Shitpost ahead:
I’ve heard certain psychologists say one goes through life trying to recreate childhood hurts in order to heal them. Sort of like doing the same thing over and over yet expecting a different outcome.
Is it true? I was thinking how that’d work with Chins. She was born to a teenage mother who used her pregnancy to try to keep a man and it didn’t work. Chantal grew up fatherless. Mom had to work and abandoned her to her grandmother’s care. Grams may have been fine with Chins but she was older and tired and probably found it hard to have a troubled child around all day. So she gave her food and likely TV to quiet her. Worse, mom later found a man and created her sister. There was that happy home with a dad and daughter that Chantel felt completely excluded from and should have been hers.
Abandonment. Exclusion. Those are her childhood themes and the trauma she tries to fix
Chantel had few friends and by the time she was in high school, her cycle began. She’d take any girl’s boyfriend if she could. She could only get them by sex so she used it, not caring about the other girls, but she really wanted her own boyfriend.
As an adult, Chantal is desperately trying to find a husband to prove she is worthy of a fathers unconditional love. Because of what her mother did, abandoning her, creating a new child and family, Chantel hates other women, especially mothers. Mothers are supposed to focus all their time on their child and never have a hobby or say a bad word about anybody. (Exactly what her own mother didn’t do). And she hates older women, even if they aren’t much older than she is. (She was in Gram’s way too) She’s perpetually the excluded child.
She chases men and is terrified of abandonment, but once one sticks around, she does everything possible to make them leave. She stalks/lovebombs, takes advantage of them, cheats, gets fat, is filthy, and finds their trigger to anger them, all in order to find that Daddy who will love her unconditionally. Few will put up with that abuse and chaos, but if they do, (Peetz) she can’t respect them because she ultimately doesn’t believe she is worthy of love. Daddy left her, after all, nobody can love her.

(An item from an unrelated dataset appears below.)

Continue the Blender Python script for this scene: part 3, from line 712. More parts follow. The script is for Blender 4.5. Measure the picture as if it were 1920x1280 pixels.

The cycle repeats.
Chantal created her online community, her beezers, to prop her up and give her some acceptance. She can ban them because she barely knows their names. They aren’t real individual people, which is why she doesn’t even care if one dies. They are really just the voices in her head telling her she’s ok, she’s lovable, she’s not completely alone in the world. Deep down, she knows that’s not true, but her external ago is right there to help with doubts.
But as we know about Chantal, she’s not fixing anything. She’s the same abandoned, rejected person she’s always felt herself to be. Even if this idea was correct and she read it, she wouldn’t get it.
She has serious maladaptive coping mechanisms, addictions and zero insight, so it will never be resolved even a bit. She and Mae have a lot more in common than an unpleasant experience with Nader. If Chins could live long enough, she’d end up the same way, an old lady nearing 70 living in her car and crying about nothing to a few hundred people online with her family refusing to speak to her.
Fortunately, Chantel will eat herself to death within the next decade if she even makes it that long.
Whatever the relationship with Salah was based on, she’ll destroy it. Money, Canada, something we haven’t thought of yet. Hell, even love. She’ll throw it away, she has no father and never will.
She’s just a big empty black hole she tries to fill with food and anger and spits her insecurities back hatefully. It’d be a sad case-it is sad-except she’s so mean and unlikable you’d have to have the love of Allah himself to feel for her. Somehow, I’m not even sure Allah is that type of God.
TL;dr: At least it wasn’t about BBJ.